:: Given task ::
How many lines in the listing below include the word "script"? Reply with the count alone.

+ + +

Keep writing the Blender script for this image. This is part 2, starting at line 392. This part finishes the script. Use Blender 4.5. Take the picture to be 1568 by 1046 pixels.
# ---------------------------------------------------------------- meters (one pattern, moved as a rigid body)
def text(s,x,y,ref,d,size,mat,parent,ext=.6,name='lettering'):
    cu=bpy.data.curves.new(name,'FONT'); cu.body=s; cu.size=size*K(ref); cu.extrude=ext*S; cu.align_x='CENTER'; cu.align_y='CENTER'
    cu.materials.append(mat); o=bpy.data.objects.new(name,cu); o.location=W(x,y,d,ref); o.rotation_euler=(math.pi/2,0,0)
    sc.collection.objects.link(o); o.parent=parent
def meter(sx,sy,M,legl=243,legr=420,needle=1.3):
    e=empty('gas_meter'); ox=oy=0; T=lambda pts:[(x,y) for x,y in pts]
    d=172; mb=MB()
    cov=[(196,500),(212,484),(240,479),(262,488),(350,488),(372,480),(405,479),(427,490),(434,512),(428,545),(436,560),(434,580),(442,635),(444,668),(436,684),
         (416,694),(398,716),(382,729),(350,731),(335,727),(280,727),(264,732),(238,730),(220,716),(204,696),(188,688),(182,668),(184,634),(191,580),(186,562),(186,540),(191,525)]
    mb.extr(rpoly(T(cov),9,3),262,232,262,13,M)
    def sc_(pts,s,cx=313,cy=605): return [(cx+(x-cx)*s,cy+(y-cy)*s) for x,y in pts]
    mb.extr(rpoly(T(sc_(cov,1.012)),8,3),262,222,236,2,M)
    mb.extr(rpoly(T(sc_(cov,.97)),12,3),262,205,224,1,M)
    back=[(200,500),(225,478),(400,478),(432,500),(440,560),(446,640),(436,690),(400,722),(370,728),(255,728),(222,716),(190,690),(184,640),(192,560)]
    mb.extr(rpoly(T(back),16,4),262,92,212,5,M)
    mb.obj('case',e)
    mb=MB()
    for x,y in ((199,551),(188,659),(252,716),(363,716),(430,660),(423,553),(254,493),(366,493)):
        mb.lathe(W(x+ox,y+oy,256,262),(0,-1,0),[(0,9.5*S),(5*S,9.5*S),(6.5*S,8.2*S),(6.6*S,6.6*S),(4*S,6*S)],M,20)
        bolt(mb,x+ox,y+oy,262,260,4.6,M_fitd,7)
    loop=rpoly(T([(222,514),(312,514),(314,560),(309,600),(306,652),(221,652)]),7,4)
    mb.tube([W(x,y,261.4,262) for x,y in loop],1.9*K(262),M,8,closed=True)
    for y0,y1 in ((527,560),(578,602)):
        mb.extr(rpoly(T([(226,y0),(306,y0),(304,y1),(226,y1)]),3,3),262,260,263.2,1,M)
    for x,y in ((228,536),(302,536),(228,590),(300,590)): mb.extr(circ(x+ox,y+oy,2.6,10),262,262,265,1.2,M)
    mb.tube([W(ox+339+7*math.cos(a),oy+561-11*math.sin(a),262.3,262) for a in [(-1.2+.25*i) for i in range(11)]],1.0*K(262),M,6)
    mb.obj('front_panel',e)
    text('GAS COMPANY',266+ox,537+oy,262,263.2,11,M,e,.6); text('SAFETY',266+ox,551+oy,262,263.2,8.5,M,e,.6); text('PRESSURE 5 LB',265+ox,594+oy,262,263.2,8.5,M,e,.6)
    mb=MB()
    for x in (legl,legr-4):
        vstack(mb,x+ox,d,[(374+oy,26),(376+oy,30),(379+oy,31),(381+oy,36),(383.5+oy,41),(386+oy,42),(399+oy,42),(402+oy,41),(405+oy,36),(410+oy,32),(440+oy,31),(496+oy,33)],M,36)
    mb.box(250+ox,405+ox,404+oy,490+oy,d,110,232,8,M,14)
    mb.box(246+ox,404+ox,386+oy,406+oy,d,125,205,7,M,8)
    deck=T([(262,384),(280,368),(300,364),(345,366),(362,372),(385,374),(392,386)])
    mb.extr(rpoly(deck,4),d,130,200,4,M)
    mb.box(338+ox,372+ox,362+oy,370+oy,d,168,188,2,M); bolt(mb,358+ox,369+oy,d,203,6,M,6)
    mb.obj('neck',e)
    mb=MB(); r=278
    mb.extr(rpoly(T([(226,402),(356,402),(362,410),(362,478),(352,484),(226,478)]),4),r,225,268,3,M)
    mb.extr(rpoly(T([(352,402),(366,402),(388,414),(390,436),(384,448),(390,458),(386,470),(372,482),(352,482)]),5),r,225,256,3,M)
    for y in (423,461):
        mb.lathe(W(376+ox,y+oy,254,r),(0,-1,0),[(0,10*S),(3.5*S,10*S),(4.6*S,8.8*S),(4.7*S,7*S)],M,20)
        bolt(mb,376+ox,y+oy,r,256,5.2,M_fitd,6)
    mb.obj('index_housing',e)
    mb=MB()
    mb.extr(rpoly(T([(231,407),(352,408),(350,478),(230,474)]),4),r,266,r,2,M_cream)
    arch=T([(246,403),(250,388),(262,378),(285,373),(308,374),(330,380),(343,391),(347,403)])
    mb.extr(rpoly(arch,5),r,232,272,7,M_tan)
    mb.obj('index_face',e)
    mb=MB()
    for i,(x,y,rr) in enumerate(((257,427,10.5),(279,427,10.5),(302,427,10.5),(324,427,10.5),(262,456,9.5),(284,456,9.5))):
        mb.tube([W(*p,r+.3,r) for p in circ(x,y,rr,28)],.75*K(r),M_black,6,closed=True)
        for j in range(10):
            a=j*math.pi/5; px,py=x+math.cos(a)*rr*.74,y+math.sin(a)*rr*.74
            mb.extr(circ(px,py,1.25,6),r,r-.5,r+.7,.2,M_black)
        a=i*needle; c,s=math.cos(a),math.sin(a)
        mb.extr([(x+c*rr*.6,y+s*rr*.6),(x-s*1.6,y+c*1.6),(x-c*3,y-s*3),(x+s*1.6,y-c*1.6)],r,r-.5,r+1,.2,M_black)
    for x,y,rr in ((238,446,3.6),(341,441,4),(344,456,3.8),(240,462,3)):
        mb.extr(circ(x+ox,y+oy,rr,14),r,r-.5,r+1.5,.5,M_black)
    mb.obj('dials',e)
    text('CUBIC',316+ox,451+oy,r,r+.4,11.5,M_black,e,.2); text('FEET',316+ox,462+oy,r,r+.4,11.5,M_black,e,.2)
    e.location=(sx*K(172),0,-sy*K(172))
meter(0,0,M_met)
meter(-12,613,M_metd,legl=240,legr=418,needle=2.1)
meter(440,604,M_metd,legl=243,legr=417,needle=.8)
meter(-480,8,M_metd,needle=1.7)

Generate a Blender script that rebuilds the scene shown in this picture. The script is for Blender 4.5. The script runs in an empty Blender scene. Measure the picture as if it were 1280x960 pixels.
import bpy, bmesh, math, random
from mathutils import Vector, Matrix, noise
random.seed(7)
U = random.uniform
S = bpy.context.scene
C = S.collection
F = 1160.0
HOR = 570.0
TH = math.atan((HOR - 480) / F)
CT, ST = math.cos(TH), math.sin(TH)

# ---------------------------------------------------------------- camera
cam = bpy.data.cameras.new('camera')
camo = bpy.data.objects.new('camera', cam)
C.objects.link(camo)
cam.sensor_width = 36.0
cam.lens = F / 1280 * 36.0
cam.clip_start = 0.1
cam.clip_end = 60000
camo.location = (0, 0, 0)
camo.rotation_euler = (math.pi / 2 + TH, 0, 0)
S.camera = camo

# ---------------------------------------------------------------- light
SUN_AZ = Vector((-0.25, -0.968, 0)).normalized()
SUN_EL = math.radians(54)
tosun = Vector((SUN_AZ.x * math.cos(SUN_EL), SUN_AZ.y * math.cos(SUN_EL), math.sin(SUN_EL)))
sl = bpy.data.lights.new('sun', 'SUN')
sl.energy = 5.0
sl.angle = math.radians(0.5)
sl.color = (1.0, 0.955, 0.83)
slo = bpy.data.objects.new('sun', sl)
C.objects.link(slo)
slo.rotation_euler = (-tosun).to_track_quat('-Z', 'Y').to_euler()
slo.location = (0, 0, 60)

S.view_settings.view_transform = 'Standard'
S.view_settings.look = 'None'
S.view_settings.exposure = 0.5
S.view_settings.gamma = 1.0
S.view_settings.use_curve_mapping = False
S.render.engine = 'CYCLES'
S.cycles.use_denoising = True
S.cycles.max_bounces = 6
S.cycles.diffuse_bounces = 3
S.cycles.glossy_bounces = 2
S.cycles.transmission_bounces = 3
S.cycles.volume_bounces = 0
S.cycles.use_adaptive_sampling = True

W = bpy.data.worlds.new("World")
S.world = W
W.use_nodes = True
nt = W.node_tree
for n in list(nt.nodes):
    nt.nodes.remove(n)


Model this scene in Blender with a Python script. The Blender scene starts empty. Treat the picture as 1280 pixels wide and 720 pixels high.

+ + +

:: Reply to the task ::
3